Another companion assumption I had at the time was that Nyssa also couldn’t possibly be sticking around. I didn’t think of her as a companion of the fourth Doctor, so it wasn’t for that reason. No, it was because my Doctor Who Annual made no mention of her either. Finally, I assumed Tegan would be sticking around since she was in the annual, but then suddenly, she was left behind at the end of “Time Flight”. That didn’t make sense! Obviously, they had to go back and get her again in the next episode. I waited eagerly for the next week to come to see how they got her back again, only to be disappointed to see a repeat.

There was another assumption I had about Doctor Who that ended that year too: the length of Doctor Who stories. Since I had started watching regularly (and paying attention to these thing), every story had been four episodes in length. Tom Baker’s final season was all four-episode stories and so was the season before that (since the six-part “Shada” was never finished). As such, I believed that every Doctor Who story ever had always been exactly four episodes long. It was just the way the series worked. When “Black Orchid” ended after only two episodes, I was very surprised.

Although I loved Doctor Who, it bothered me a little that hardly anyone else seemed to. I had had one friend in my old school who had watched it, but we had lost touch since I changed schools. My new friends were much more accepting of the fact that I watched it, but they still didn’t do so themselves—that is, not until the following year in seventh grade. That year, I finally convinced one of my fellow gifted students to watch an episode. It was the première of the new season, so I filled him in on everything that had happened up until that point (I knew it was a new season because that week’s TV Times magazine listed the title of the week’s episode as “Snakedance”, a story I hadn’t seen before—yes, I know what many of you must now be thinking: that’s not the story after “Time Flight”!), about the characters and most importantly about Tegan being left behind and how they had to go back and get her. He watched the episode and absolutely loved it, and for the next couple of years I had a Doctor Who ally.

While he loved the episode, however, I was rather perplexed (although I did like the episode too). I must have been speculating aloud at some point about how Tegan would come back because I remember my mom telling me that she figured Tegan would just be there in the next episode and that they wouldn’t bother explaining it. I didn’t believe that. There were a lot of other shows on TV at the time that would have characters inexplicably vanish and new characters inexplicably arrive, but Doctor Who wasn’t like that. Yet, after watching “Snakedance”, I had to concede that my mom was right.
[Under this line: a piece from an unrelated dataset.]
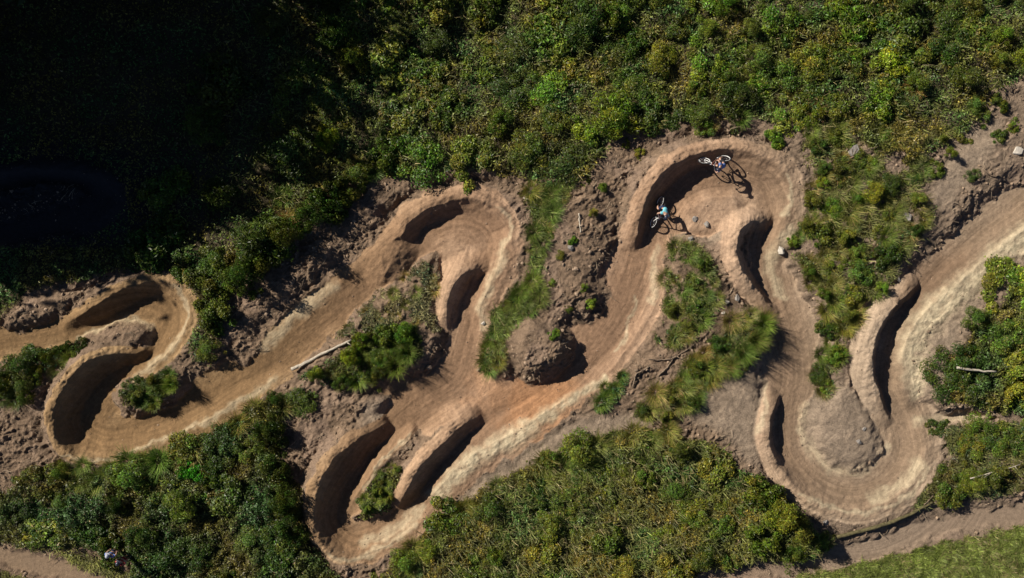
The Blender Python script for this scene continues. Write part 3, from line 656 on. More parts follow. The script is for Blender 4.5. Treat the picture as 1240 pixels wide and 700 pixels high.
for key, n, hk, colr in COVER:
    x, y, p = cover_points(key, n, g)
    if key == 'top':
        dark = (p[:, 0] < 330) & (p[:, 1] < 300); k = ~dark | (g.random(len(x)) < .4); x, y, p = x[k], y[k], p[k]
    n = len(x); z = zat(x, y)
    h = canopy(x, y) * hk * sst(-.0, .5, fat(veg, x, y))
    pos = np.stack([x, y, z + h * g.uniform(.35, 1.0, n)], 1)
    e = .15; gxn = (canopy(x + e, y) - canopy(x - e, y)) / (2 * e) * hk; gyn = (canopy(x, y + e) - canopy(x, y - e)) / (2 * e) * hk
    nr = unit(unit(np.stack([-gxn, -gyn, np.ones(n)], 1)) + g.normal(size=(n, 3)) * .5)
    le = g.uniform(.08, .2, n); Vv, Ff = leaves(pos, nr, le, le * g.uniform(.35, .6, n), g)
    hue = fbm(x / 2.4, y / 2.4, 3, 140) * 1.6; br = np.clip(1 + .5 * fbm(x / 1.1, y / 1.1, 3, 150), .45, 1.7) * np.clip(g.lognormal(-.05, .5, n), .35, 2.6)
    c = np.array(colr)[None] * br[:, None]; c[:, 0] *= np.clip(1 + hue, .6, 1.4); c[:, 2] *= np.clip(1 - hue * .3, .7, 1.3)
    dry = g.random(n) < np.clip(.04 + .35 * (fbm(x / 3, y / 3, 3, 160) - .15), .02, .4); c[dry] = np.array([.2, .15, .07]) * br[dry][:, None]
    VV.append(Vv); FF.append(Ff + off); CC.append(np.repeat(c, 4, 0)); off += len(Vv)
me = mesh_np('undergrowth', np.concatenate(VV), np.concatenate(FF)); col_attr(me, 'tint', np.concatenate(CC))
tag(link_obj('undergrowth', me, None, [m_leaf_s]), 'low tangled green undergrowth covering the ground between the shrubs', 'undergrowth', kind='stuff')

VV, FF, CC = [], [], []; off = 0
GRASS = [('lawn', 170000, .27, (.2, .245, .05)), ('verge', 20000, .22, (.21, .215, .05)), ('foot', 12000, .22, (.2, .21, .05)), ('slope', 30000, .34, (.2, .205, .06)), ('strip', 18000, .32, (.18, .22, .05)),
         ('tongue', 9000, .32, (.17, .2, .05)), ('spit', 11000, .32, (.18, .2, .055)), ('knoll', 8000, .22, (.23, .21, .09)), ('corner', 18000, .3, (.19, .2, .055)), ('top', 30000, .36, (.17, .185, .05)), ('bottom', 28000, .4, (.17, .18, .05))]
for key, n, ln, colr in GRASS:
    x, y, p = cover_points(key, n, g)
    if key == 'top': k = (p[:, 0] > 280); x, y, p = x[k], y[k], p[k]
    n = len(x)
    br = np.clip(1 + .9 * fbm(x / 1.0, y / .8, 4, 170) + .7 * fbm(x / 3.2, y / 1.6, 2, 174), .3, 2.0) * np.clip(g.lognormal(0, .4, n), .4, 2.2)
    tall = np.clip(1 + 1.6 * fbm(x / .5, y / .5, 3, 172), .35, 2.0)
    up = zat(x, y) + (canopy(x, y) * .6 if key in ('top', 'bottom') else 0)
    Vv, Ff = blades(x, y, up, g.uniform(0, 6.283, n), g.uniform(.6, 1.3, n) * ln * tall, g.uniform(.016, .036, n), g.uniform(.7, 1.7, n), g)
    c = np.array(colr)[None] * br[:, None]; dry = g.random(n) < np.clip(.12 + .6 * fbm(x / 2, y / 2, 3, 180), .03, .6); c[dry] = np.array([.3, .24, .11]) * br[dry][:, None]
    VV.append(Vv); FF.append(Ff + off); CC.append(np.repeat(c, 7, 0)); off += len(Vv)
me = mesh_np('grass', np.concatenate(VV), np.concatenate(FF)); col_attr(me, 'tint', np.concatenate(CC))
tag(link_obj('grass', me, None, [m_blade_s]), 'long and short grass growing over the verges and islands', 'grass', kind='stuff')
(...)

Tegan was just there and there was no mention at all of her abrupt departure in “Time Flight”. Of course, my mom actually was wrong. TVO had simply shown “Snakedance” out of order. But it would be a few weeks before “Arc of Infinity” started and before I realized this.

I remember I actually missed the Saturday showing of “Arc of Infinity” Part One (luckily it was repeated the following Thursday), and it was my new Doctor Who ally who told me that he was pretty certain this was the one that would explain what happened to Tegan since Tegan wasn’t in that episode. This disappointed him somewhat since Tegan was the main reason he watched the show (he was very glad when she showed up again the next episode). As I would come to learn, while he did like the show itself a great deal, his number one reason for liking it was because he thought Tegan was hot. The rest of the show could suck, but as long as Tegan was hot, he’d be watching. Still, he liked the show enough that, when I scored a copy of the new Doctor Who Roleplaying Game a year or so later, he was more than eager to start a game of it.
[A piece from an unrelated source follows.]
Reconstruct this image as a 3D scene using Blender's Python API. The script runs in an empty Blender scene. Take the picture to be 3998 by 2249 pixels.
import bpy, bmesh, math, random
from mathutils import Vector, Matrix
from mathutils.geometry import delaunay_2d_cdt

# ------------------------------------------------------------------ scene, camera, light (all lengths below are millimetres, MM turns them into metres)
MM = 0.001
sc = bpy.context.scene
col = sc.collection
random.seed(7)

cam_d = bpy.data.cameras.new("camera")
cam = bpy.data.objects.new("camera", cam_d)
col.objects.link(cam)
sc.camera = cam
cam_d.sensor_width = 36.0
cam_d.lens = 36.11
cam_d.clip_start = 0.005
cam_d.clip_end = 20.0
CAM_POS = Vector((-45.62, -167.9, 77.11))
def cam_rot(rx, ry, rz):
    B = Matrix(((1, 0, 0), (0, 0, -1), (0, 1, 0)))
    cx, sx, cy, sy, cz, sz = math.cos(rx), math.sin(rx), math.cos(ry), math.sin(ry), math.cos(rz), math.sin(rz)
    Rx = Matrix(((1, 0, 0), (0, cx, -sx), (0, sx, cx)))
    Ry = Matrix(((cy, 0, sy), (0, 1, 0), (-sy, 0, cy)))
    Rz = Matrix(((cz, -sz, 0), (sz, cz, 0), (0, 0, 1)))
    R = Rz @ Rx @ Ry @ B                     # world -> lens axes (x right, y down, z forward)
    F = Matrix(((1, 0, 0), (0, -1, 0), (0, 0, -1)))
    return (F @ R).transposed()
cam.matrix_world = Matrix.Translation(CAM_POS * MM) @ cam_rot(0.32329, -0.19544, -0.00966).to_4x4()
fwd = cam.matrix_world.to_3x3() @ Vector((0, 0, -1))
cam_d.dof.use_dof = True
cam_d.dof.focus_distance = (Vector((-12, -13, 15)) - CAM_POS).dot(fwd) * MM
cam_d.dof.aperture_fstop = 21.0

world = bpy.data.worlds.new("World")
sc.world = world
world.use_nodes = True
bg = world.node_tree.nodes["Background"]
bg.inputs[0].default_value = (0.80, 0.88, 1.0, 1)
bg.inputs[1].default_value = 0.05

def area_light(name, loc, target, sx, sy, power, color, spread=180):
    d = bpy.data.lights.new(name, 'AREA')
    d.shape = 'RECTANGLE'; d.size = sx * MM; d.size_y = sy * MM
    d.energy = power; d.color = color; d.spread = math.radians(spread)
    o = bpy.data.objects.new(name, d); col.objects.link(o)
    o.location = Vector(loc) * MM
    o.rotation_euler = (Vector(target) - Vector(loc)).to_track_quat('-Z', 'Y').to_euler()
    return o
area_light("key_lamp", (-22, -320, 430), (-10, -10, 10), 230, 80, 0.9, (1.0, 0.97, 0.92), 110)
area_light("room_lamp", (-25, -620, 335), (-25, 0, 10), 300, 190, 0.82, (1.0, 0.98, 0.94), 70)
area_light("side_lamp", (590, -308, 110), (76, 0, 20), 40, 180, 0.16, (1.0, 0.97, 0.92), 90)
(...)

That friend only ended up sticking with Doctor Who until the end of the Peter Davison years. He never saw any Doctor before Peter Davison and when Colin Baker took over, he hated him. He just didn’t like the show without Peter Davison and Janet Fielding in it. As for me, I just didn’t understand why. I agreed Colin Baker’s first story wasn’t all that good, but it didn’t ruin the show for me, and I didn’t think that was a Colin Baker problem—just a bad story problem. It confused me a great deal to have my mom proclaiming that no one could replace Tom Baker and my friend proclaiming the same about Peter Davison. Meanwhile I just didn’t understand why you couldn’t like them all.
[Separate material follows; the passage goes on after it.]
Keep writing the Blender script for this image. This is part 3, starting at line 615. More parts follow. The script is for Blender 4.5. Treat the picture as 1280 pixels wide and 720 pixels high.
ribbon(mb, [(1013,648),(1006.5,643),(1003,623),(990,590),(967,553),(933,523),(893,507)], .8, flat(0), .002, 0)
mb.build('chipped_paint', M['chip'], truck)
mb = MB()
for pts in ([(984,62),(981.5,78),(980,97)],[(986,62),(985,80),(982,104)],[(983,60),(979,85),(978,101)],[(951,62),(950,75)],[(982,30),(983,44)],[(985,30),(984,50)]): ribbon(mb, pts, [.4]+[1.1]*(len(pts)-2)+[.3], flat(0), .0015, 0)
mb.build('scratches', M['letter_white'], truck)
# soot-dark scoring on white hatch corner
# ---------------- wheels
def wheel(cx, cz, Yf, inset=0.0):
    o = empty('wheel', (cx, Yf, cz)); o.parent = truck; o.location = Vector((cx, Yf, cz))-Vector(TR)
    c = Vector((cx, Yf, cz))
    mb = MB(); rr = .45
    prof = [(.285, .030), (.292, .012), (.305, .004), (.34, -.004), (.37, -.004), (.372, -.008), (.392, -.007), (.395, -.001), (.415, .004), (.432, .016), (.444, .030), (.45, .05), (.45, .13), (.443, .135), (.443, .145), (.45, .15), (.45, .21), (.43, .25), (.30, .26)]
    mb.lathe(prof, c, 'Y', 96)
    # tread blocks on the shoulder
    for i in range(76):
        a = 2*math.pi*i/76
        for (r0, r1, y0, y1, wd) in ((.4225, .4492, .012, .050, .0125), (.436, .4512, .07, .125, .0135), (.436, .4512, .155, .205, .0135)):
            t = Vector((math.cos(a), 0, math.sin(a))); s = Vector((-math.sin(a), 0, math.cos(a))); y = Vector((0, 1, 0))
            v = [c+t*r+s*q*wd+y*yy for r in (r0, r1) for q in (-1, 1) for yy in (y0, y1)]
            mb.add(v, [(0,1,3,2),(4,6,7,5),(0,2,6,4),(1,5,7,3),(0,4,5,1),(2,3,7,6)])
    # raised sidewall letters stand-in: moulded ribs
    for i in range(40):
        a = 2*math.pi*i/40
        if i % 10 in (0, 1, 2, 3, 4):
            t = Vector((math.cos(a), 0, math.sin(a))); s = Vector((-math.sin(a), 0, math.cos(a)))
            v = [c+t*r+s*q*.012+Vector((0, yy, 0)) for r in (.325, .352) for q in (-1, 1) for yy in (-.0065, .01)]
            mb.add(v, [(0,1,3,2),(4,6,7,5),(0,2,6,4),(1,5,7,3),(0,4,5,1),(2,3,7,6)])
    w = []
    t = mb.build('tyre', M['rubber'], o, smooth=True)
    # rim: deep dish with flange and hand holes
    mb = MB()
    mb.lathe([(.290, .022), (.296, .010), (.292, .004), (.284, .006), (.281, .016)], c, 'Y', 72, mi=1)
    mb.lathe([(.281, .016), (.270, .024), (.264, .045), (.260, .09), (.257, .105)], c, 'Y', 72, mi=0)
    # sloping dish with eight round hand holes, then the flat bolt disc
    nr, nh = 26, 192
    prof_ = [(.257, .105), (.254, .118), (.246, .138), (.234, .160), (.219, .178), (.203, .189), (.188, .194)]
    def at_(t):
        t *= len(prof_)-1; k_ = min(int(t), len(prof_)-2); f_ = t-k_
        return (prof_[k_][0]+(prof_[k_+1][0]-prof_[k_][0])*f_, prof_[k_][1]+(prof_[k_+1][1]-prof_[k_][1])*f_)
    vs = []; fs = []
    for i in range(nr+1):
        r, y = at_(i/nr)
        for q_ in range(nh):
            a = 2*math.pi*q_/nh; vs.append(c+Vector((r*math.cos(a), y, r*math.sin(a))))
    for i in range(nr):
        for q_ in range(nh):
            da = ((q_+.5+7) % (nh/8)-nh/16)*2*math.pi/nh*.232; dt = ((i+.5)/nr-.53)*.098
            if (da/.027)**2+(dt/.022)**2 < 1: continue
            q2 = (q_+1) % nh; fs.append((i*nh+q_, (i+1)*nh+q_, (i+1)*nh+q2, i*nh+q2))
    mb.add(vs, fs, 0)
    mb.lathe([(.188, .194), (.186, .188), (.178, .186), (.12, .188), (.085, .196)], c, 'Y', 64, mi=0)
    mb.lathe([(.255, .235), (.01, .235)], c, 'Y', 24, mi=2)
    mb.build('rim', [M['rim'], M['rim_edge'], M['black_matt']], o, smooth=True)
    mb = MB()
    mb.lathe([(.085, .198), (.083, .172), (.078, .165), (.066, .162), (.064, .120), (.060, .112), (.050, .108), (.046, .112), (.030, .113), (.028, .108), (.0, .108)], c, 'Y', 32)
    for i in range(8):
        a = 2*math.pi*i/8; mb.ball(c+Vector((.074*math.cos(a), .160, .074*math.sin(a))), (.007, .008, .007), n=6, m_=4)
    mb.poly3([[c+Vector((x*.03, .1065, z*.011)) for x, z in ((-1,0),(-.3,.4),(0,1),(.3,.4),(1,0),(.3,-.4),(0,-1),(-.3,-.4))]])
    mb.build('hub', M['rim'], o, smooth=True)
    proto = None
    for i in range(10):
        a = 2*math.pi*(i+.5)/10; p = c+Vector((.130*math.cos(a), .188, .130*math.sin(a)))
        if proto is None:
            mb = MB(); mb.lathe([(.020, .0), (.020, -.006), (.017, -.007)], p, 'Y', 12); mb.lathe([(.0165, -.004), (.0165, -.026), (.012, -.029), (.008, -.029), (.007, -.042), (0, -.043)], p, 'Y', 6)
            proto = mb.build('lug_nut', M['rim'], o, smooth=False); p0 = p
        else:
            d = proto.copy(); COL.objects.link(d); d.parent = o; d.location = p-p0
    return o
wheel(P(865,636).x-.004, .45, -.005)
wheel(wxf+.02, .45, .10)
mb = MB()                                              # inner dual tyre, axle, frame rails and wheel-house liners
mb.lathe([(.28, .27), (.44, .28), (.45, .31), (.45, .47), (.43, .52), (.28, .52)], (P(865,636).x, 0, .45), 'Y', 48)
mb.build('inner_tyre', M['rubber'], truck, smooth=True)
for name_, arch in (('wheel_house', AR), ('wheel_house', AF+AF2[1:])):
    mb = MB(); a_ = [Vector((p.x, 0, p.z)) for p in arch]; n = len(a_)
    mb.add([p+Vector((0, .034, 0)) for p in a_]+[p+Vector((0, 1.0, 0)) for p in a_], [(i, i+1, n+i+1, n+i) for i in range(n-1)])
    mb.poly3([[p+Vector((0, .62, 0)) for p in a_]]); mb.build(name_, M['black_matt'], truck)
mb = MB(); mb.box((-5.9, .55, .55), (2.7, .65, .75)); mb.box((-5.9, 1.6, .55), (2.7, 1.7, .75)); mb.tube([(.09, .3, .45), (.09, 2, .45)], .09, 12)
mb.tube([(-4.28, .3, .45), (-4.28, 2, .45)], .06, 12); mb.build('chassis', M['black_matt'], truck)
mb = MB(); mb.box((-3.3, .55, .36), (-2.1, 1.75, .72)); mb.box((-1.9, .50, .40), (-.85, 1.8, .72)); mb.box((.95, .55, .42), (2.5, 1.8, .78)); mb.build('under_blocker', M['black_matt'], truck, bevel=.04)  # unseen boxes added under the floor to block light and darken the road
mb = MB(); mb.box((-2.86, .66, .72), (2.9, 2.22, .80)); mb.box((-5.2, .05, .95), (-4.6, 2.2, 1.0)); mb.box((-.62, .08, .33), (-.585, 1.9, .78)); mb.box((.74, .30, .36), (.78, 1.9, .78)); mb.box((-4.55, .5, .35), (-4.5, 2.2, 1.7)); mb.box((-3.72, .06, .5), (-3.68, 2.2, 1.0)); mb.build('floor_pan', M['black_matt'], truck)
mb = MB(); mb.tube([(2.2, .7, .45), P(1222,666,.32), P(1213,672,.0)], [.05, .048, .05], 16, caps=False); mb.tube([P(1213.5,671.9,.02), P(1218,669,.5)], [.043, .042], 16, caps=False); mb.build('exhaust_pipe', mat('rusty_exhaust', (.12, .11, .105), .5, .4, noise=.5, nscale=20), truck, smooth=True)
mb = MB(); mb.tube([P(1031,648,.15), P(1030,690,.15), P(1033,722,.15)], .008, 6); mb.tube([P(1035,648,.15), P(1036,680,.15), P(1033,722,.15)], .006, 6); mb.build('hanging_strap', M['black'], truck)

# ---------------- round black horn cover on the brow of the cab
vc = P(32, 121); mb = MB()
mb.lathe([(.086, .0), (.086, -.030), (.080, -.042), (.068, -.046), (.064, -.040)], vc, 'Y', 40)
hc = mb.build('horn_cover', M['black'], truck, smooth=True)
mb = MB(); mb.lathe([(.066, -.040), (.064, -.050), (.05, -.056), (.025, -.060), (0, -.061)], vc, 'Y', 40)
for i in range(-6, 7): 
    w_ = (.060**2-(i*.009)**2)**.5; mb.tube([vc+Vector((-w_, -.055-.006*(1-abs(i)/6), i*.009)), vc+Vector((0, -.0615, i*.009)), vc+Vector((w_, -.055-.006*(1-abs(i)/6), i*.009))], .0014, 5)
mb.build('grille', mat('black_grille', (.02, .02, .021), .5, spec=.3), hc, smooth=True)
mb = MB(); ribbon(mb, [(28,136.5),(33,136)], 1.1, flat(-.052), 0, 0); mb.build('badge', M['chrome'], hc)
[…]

The Peter Davison years were very much a learning experience for me—learning about the show, about people’s reactions to it (and different parts of it), but also about myself, and developing myself. I’ve mentioned before that Doctor Who definitely helped shape my creative side. I was always interested in writing and storytelling, but Doctor Who actually gave me the opportunity to develop that side of me. I had taken my first stab at “fan fiction” in grade five with my “Doctor What” scripts. In sixth grade, I started getting ideas for Doctor Who stories I wanted to write, although it wasn’t until grade seven that I actually started writing them. Although Peter Davison was still the Doctor on TVO at the time, my stories actually featured the sixth Doctor since I knew he was the current one in the U.K. I wrote quite a lot of those stories, but I’ll talk about them more next week.

But it wasn’t just creatively that the show inspired me. It continued to inspire me to pursue scientific knowledge as well. Of course, I didn’t know at the time just how scientifically wrong most of Doctor Who is, but even if I had known, I don’t think it would have made a difference. It inspired me to read about the actual science. “Earthshock”, Adric’s dénouement, was the first time I’d ever heard about the idea of an asteroid wiping out the dinosaurs. I had always found dinosaurs rather fascinating, so I sought out books to learn about this asteroid. I remember then telling another friend all about this theory for the extinction of the dinosaurs. Sometime later, I discovered this friend had somehow gotten the impression that I had come up with the theory all by myself when he suggested I find some scientists to tell it to so they could check it out. I explained to him that I was not the originator of that theory, although I don’t think I told him I’d learned it from Doctor Who!

A lot of my fondest memories of watching Doctor Who come from the Peter Davison years. They formed the first period of the show that I actually got to watch through from beginning to end, in order (except “The Five Doctors”—I still don’t know why TVO never showed that one; I suspect it was because it was a 90-minute special rather than episodic, although an episodic version does exist). It was the first period where I had clear memories of all the episodes, and could even list every story title (because I was paying attention to those now). There was also an excitement that came with watching every new episode. I never lost that excitement with later Doctors, but it did change somewhat. During the Peter Davison years, I could show and revel in that excitement in ways that I couldn’t later on. It was a combination of my age at the time, and just having the right circle of friends and acquaintances that I didn’t have to feel any shame or uncertainty over watching it. When the first full Colin Baker season aired, I was in high school, and that was a whole different kind of learning experience.